● EXERCISE DETAILS
Extract, without alteration, each line from the start of the listing to the line bearing "tag(mb.build('dry_grass', M_grass, smooth=False), 'short".
**** GIVEN DATA
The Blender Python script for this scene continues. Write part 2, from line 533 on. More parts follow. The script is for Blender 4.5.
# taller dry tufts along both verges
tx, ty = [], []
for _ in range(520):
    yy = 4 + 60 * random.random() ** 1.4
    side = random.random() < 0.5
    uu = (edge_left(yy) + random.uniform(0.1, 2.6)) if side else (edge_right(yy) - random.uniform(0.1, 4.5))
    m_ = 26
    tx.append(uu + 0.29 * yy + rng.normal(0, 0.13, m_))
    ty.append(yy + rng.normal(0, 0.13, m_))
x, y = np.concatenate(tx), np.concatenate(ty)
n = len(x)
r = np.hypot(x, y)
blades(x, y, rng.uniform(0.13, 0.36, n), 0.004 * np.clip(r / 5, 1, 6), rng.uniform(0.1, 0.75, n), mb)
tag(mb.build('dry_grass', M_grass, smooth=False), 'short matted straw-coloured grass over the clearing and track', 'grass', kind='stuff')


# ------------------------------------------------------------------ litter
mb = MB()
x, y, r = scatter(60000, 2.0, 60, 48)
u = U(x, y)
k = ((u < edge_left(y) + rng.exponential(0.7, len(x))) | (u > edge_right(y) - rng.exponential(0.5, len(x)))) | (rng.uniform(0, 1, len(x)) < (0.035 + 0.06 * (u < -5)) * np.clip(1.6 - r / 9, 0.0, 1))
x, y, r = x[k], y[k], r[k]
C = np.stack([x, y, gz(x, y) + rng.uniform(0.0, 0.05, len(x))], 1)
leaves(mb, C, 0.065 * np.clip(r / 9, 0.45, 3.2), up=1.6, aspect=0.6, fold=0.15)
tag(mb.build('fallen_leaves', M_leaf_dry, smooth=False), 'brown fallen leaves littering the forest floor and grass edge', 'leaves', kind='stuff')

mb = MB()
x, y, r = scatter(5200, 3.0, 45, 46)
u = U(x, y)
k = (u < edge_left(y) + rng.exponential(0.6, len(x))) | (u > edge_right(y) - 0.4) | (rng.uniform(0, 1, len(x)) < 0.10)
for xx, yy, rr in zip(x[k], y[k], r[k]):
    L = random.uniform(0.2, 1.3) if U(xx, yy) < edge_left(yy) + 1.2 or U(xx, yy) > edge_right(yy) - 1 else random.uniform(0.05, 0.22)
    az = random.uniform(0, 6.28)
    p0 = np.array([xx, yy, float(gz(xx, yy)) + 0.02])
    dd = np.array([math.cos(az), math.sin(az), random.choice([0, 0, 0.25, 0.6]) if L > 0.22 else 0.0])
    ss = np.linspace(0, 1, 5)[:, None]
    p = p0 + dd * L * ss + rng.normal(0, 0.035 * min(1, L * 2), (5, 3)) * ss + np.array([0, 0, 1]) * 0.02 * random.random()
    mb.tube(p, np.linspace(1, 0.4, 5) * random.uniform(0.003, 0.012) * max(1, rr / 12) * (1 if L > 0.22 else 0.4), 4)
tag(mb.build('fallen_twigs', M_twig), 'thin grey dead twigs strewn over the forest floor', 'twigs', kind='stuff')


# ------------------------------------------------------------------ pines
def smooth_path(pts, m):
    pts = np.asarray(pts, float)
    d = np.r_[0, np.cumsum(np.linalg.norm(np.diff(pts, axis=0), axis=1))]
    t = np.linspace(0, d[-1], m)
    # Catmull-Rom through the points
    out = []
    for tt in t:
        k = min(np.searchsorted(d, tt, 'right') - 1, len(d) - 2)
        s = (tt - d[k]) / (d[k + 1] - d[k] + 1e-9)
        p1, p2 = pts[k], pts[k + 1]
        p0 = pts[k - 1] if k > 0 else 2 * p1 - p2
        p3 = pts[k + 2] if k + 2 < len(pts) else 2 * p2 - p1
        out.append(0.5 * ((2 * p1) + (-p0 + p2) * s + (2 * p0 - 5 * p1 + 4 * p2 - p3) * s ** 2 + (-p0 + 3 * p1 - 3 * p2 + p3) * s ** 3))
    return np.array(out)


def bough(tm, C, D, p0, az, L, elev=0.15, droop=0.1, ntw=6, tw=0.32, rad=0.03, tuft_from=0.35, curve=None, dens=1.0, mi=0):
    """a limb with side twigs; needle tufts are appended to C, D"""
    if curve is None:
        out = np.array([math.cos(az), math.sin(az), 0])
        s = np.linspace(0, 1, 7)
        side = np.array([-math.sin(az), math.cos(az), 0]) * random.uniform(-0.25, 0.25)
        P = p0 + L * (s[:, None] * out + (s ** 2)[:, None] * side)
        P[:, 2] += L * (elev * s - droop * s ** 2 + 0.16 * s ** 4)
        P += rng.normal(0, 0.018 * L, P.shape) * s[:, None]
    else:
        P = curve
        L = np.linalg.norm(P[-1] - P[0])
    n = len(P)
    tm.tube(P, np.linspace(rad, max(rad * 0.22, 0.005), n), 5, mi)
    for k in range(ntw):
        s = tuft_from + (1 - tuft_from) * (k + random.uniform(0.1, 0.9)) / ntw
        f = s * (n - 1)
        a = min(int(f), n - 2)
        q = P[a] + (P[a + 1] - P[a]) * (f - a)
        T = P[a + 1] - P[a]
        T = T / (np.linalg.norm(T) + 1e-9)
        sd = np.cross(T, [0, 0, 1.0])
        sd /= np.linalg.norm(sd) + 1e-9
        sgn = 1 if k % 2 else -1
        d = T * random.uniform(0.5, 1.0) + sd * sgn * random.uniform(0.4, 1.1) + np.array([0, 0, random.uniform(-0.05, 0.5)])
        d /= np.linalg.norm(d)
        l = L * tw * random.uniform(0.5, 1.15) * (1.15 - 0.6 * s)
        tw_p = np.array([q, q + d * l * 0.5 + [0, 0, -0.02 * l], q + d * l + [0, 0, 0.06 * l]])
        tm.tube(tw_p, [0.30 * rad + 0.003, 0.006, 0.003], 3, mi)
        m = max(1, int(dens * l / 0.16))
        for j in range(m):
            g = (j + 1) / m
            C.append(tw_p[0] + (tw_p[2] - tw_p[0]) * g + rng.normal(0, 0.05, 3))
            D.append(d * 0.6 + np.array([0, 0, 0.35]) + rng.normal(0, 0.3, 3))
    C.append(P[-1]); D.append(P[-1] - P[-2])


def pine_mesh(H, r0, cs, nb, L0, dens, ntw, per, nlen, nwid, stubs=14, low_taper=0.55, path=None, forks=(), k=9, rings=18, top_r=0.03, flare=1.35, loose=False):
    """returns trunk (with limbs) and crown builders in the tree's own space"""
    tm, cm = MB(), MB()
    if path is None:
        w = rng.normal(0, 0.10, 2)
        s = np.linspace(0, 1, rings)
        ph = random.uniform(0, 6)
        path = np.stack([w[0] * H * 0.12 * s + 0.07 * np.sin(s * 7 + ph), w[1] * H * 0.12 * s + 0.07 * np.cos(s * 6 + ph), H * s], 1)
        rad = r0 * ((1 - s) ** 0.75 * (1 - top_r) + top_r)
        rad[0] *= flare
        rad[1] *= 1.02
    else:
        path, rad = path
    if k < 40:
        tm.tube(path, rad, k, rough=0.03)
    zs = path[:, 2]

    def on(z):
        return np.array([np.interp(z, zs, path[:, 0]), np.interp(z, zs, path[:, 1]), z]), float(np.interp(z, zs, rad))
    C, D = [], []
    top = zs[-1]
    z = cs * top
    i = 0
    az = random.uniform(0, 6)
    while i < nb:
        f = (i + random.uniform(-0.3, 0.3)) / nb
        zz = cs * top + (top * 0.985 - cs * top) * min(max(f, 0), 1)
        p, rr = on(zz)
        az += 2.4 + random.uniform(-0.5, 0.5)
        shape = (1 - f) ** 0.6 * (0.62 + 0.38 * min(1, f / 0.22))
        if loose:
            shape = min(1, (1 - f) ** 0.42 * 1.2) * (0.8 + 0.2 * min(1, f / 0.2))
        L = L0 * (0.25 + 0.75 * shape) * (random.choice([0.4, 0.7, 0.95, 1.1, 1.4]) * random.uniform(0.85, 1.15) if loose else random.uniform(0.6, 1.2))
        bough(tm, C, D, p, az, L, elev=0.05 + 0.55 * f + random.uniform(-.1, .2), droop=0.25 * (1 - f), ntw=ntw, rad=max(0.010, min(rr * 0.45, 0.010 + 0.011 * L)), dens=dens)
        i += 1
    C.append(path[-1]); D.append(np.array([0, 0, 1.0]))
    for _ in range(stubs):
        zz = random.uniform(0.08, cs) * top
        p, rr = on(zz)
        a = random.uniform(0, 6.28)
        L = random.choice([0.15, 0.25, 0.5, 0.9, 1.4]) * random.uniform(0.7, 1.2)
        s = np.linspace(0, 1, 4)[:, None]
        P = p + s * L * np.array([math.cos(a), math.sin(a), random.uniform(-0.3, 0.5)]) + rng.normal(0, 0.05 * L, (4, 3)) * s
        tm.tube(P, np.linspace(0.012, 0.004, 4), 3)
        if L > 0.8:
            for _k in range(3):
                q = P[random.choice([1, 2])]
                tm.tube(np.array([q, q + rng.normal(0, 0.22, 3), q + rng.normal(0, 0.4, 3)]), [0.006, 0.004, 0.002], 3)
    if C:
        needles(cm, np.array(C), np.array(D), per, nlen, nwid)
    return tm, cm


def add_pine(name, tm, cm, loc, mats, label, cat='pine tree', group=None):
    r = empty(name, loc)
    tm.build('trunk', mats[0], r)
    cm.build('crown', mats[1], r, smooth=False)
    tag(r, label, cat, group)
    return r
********
● OUTPUT FOR THIS TASK
The Blender Python script for this scene continues. Write part 2, from line 533 on. More parts follow. The script is for Blender 4.5.
# taller dry tufts along both verges
tx, ty = [], []
for _ in range(520):
    yy = 4 + 60 * random.random() ** 1.4
    side = random.random() < 0.5
    uu = (edge_left(yy) + random.uniform(0.1, 2.6)) if side else (edge_right(yy) - random.uniform(0.1, 4.5))
    m_ = 26
    tx.append(uu + 0.29 * yy + rng.normal(0, 0.13, m_))
    ty.append(yy + rng.normal(0, 0.13, m_))
x, y = np.concatenate(tx), np.concatenate(ty)
n = len(x)
r = np.hypot(x, y)
blades(x, y, rng.uniform(0.13, 0.36, n), 0.004 * np.clip(r / 5, 1, 6), rng.uniform(0.1, 0.75, n), mb)
tag(mb.build('dry_grass', M_grass, smooth=False), 'short matted straw-coloured grass over the clearing and track', 'grass', kind='stuff')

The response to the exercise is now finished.